Recently, John Piper wrote an article entitled “Politics, Persons, and Paths to Ruin” relating to the upcoming presidential election.
His essential argument is that Trump’s character is at least as corruptive of American society (if not actually more so) than any of his policies, however beneficial.
Piper, appropriately, reminds modern Christian leaders of the various sins of character, specifically as manifested (one assumes) in the president—pride, arrogance, narcissism, factiousness, boastfulness, etc.,—helping us along with the actual New Testament Greek word-meanings—and reminds us that their baleful influence, “if unrepented”, will send men and nations to hell.
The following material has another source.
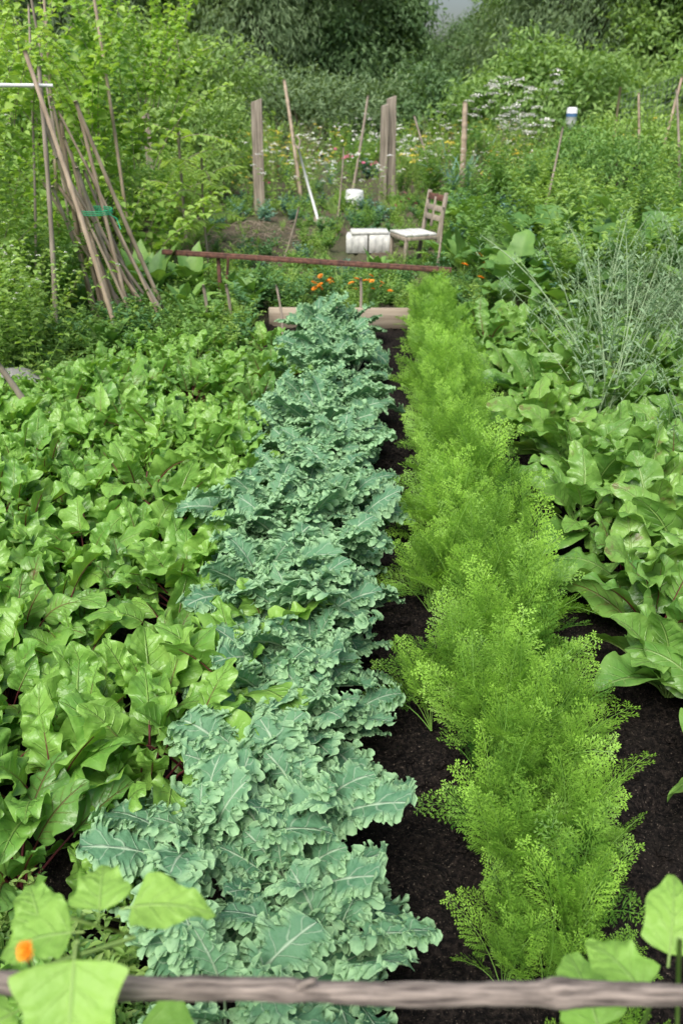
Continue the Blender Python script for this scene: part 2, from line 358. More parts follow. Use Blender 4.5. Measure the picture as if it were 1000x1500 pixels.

Well taken. Which pastor (he was one for many years and is surely focusing on pastoral responsibilities here) does not know all this, and which mature pastor is not busily reminding himself and his congregation of the eternal judgment—not to mention the disastrous effects on his culture—against practitioners of such acts.
Piper’s problem, he says, is that we all must realize that the power of a leader over a society is not only his policies, but his person. In fact, his personal behavior may well outweigh all the good his policies might produce. All of this has him in a quandary (he is “baffled”) as he faces the voting booth. Does he vote Biden, Trump, or Third Party? Or no one?
(1) When was this not the case, to some extent, in any presidential election? Which candidate, this side of Lincoln (although he was despised by millions, and labeled as an atheist by then-current democrats) lived a Christian life of true biblical distinction? Or at least manifested a commonly-accepted “natural revelational” morality? And which one does so in the coming election? Seriously: if Trump fails the test, which candidate does not?
(2) To state the obvious: We always have a binary choice in such settings. We don’t have six options. Neither St. Thomas Aquinas nor Mother Teresa is on the ballot.
(3) It could be argued that the moral thing to do is not to vote at all, but that is simply a vote for the (perceived or actual) worst candidate. I repeat: who ever, in any American presidential election, has the choice of biblical worthies on the ballot?
(4) Piper mentions civic duty. When the cost to Americans for the right to vote, and the paucity of countries where such a right actually exists, some sort of idiocy is manifest if we make light of the privilege of voting. Perhaps we’ll feel differently when we lose that right. (I, personally, am little exercised about the morality of those who help America retain the right. I hope someone, a pure pagan if necessary, preserves it for my progeny. I have traveled the world.)
(5) If we “treat as minimal” (his words, his worry) Trump’s personal sins and overlook his (and our) obvious moral faults, and do not keep them before him and us, God help us! And if we have not preached, and lived, against every sin Piper lists, it is high time for distinctions between personal behavior and policies. For the president and for us. And high time for repentance.
But if we vote for another candidate who holds that it is acceptable to murder infants inside their mothers’ bodies—over 60 millions since Roe—we have no right to be labeled rational. Or religious. Maybe sane.